## INSTRUCTIONS FOR THE TASK
Of all the lines in the data below, how many contain "Write"? Report that number alone.

## PROVIDED ENTRIES
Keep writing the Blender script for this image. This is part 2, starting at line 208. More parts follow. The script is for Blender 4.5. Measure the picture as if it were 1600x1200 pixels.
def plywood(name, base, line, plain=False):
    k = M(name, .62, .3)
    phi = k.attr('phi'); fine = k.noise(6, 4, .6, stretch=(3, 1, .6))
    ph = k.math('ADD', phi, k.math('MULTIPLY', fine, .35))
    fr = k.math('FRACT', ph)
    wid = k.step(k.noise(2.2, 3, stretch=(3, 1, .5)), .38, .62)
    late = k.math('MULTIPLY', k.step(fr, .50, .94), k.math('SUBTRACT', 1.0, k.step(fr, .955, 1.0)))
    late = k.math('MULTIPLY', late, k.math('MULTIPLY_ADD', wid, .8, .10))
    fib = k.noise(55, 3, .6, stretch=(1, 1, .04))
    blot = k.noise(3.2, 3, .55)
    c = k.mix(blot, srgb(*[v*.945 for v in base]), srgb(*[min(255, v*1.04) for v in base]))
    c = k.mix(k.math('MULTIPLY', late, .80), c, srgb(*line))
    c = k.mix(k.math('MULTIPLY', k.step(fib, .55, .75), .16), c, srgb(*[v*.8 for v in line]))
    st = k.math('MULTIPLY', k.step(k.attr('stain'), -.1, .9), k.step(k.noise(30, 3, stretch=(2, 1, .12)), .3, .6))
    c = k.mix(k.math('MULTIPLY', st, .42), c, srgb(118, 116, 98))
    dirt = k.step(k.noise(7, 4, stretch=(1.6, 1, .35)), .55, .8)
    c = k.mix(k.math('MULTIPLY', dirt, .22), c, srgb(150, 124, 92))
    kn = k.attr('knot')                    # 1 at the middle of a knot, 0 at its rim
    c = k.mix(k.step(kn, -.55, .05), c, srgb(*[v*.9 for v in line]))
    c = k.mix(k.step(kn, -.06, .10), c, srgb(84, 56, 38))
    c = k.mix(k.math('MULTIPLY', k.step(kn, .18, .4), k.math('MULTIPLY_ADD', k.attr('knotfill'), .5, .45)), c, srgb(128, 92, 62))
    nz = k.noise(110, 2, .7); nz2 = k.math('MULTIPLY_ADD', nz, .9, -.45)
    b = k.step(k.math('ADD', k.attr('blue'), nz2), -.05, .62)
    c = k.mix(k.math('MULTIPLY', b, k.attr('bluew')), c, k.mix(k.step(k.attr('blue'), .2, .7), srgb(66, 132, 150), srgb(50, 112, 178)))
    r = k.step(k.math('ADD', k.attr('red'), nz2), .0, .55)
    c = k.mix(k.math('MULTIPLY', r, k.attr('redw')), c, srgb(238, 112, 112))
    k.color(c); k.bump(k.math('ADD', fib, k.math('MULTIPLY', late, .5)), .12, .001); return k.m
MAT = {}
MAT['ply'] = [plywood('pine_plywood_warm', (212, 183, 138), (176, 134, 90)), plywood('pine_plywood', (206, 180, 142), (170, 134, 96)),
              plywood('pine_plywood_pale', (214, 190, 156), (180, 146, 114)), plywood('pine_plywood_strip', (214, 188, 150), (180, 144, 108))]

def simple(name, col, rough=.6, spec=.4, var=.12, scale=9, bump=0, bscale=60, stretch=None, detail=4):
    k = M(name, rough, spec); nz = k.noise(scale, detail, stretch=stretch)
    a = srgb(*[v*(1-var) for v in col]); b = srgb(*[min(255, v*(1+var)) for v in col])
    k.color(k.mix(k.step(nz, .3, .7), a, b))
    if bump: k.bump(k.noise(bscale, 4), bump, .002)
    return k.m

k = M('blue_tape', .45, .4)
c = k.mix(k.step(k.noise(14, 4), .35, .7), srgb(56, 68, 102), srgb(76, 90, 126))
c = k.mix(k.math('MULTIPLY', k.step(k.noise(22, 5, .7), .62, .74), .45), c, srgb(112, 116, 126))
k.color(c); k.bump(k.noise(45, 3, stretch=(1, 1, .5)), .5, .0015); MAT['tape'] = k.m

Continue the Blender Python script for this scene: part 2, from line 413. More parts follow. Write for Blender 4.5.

---

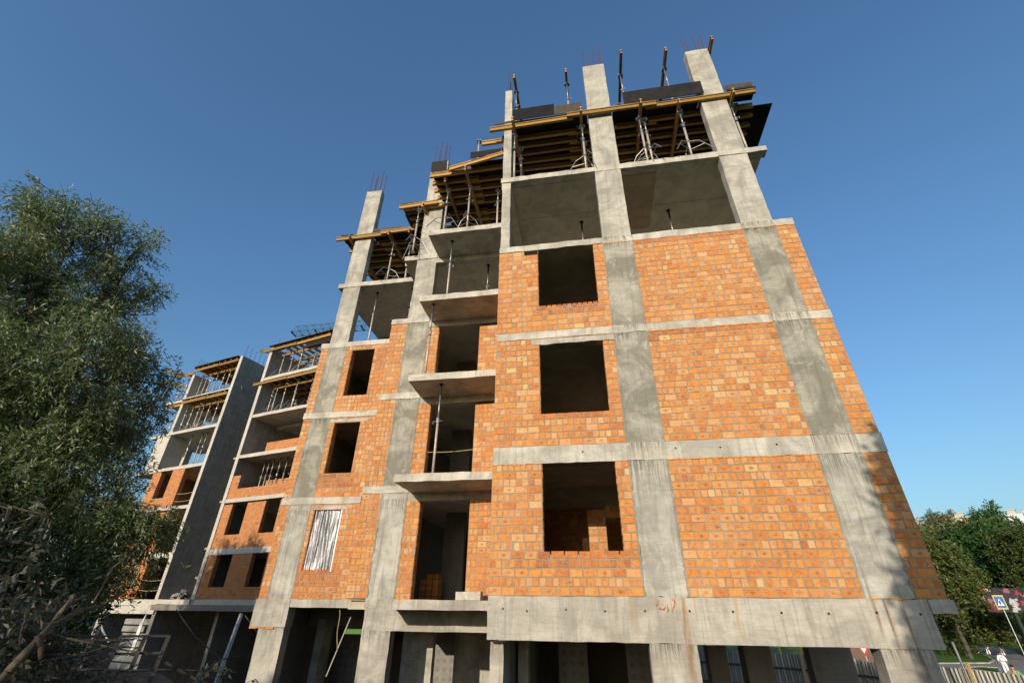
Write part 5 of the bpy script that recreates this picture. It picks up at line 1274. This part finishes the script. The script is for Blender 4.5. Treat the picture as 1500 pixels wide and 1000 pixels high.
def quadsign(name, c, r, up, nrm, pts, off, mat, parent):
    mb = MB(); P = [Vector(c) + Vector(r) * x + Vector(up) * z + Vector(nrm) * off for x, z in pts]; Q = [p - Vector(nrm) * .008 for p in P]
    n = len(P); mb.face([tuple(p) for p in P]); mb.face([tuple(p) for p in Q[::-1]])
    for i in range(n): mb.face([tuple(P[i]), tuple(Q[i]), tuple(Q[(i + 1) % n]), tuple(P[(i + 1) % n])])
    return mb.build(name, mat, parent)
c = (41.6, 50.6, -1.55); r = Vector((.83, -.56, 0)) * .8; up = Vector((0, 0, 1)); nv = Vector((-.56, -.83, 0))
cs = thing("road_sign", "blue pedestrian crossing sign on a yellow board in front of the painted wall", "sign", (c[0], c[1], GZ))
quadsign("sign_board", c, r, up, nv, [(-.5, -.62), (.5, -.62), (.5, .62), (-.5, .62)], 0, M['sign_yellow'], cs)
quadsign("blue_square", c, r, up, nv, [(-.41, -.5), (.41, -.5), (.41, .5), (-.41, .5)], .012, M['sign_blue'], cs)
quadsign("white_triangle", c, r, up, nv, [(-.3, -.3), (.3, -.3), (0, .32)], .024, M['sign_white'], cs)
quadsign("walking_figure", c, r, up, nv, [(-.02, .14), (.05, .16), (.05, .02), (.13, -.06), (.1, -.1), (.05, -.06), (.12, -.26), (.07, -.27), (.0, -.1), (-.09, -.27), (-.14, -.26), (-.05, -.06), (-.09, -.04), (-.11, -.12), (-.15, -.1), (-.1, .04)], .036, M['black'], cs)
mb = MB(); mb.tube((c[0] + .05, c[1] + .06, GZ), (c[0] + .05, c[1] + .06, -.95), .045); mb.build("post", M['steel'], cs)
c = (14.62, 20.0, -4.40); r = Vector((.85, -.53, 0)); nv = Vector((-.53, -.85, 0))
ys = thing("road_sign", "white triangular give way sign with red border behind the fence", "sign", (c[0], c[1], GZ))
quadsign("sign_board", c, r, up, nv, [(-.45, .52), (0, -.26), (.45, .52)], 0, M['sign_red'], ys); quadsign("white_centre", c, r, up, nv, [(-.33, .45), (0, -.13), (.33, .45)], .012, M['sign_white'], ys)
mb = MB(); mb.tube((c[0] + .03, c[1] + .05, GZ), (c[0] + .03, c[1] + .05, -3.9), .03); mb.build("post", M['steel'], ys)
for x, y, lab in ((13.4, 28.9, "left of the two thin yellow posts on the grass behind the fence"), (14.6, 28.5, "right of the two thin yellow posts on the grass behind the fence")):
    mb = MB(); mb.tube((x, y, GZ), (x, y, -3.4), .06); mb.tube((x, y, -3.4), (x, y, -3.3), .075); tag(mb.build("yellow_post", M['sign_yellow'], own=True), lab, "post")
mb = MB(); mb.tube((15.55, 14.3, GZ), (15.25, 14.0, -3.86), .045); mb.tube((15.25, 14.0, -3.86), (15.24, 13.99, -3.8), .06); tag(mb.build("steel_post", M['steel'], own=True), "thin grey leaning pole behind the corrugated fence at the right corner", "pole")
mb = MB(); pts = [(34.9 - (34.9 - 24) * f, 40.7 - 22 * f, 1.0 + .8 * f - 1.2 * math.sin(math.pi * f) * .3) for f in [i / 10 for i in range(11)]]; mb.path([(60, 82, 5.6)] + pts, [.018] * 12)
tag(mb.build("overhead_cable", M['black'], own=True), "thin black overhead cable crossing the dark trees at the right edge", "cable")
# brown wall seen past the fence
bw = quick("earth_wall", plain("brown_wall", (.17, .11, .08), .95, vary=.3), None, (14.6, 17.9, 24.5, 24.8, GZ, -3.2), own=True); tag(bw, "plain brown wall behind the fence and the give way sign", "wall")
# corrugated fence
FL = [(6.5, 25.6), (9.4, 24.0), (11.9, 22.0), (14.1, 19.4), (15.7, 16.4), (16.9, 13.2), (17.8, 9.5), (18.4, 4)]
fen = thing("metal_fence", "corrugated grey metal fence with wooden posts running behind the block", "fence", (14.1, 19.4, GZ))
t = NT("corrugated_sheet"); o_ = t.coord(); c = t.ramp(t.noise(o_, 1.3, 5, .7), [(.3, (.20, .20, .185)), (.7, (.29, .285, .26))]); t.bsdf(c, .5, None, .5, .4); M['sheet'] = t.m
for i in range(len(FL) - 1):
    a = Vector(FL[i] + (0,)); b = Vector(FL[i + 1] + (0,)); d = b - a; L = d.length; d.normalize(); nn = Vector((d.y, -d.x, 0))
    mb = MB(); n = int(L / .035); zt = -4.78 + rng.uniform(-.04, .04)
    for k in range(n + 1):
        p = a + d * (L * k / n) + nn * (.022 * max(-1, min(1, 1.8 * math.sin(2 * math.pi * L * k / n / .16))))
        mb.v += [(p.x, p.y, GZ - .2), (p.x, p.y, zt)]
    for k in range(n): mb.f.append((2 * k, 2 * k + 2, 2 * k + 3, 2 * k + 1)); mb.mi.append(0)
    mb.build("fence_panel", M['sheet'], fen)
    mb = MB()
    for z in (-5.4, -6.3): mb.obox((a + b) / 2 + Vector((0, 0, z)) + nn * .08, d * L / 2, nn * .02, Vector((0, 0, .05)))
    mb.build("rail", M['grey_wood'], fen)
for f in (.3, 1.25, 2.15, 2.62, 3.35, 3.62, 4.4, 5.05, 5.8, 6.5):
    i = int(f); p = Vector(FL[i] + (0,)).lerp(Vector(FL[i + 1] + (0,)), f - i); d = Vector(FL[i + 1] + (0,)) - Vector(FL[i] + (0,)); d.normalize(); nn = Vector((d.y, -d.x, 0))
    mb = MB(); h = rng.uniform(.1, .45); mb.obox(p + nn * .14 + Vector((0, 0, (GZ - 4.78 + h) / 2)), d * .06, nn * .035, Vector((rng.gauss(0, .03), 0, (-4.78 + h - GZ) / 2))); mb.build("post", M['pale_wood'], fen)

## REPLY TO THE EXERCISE
2